Northern Oil and Gas buys Williston basin assets in its largest acquisition to date
MINNEAPOLIS -- Northern Oil and Gas, Inc., has announced that it has entered into a definitive agreement with W Energy Partners for the largest acquisition in Northern’s history. At closing, the acquisition will represent approximately 6,750 boed of production and 10,600 net acres in the core of the Williston basin.
Total consideration at closing will consist of $100 million in cash (subject to customary adjustments) and 56.37 million shares of Northern common stock, which will be subject to an equity lock-up feature. In addition, Northern is pre-announcing preliminary second-quarter 2018 average production of over 21,000 boed, which is substantially above consensus expectations.
Highlights:
• The W Energy assets are expected to produce approximately 6,750 boed at closing, will add 10,600 net acres in the core of the Williston basin, and will be meaningfully accretive on a cash flow and earnings basis
• The W Energy acquisition, combined with the recently announced Pivotal acquisition, upon closing, will allow Northern to generate significant free cash flow and substantially reduce leverage
• Northern’s preliminary estimate of production in the second quarter of 2018 exceeded expectations, increasing 52% year-over-year and nearly 17% sequentially to average approximately 21,045 boed in the second quarter
• Northern expects to exit 2018 generating substantial free cash flow and expects to have approximately $100 million of cash on hand at year end
Acquisition
Northern has entered into a definitive purchase agreement with an affiliate of W Energy Partners, a portfolio company of Crestview Partners. The assets to be acquired comprise 10,600 acres and, at closing, an estimated 6,750 bpd of production.
The acquisition is expected to generate approximately $95 million in cash flow in 2019, with an estimated 2019 base capital plan of approximately $42 million, representing a 17% free cash flow yield based upon purchase price.
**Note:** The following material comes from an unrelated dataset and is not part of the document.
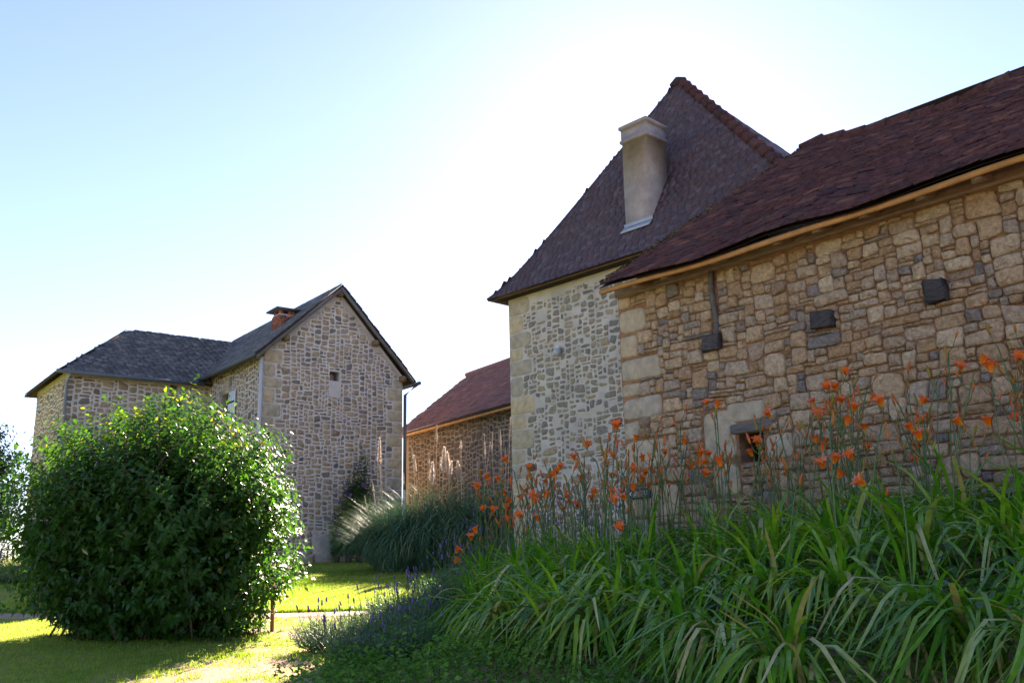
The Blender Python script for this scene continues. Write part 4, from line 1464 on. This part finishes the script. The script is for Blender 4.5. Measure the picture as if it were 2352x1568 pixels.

Total consideration at closing will consist of $100 million in cash (subject to customary adjustments) and 56.37 million shares of Northern common stock. The shares will be subject to a limited lock-up over a 13-month post-closing period, which includes a mechanism for additional consideration if Northern’s stock trades below certain price targets.
The acquisition is expected to close in approximately 60 days, with an effective date of July 1, 2018.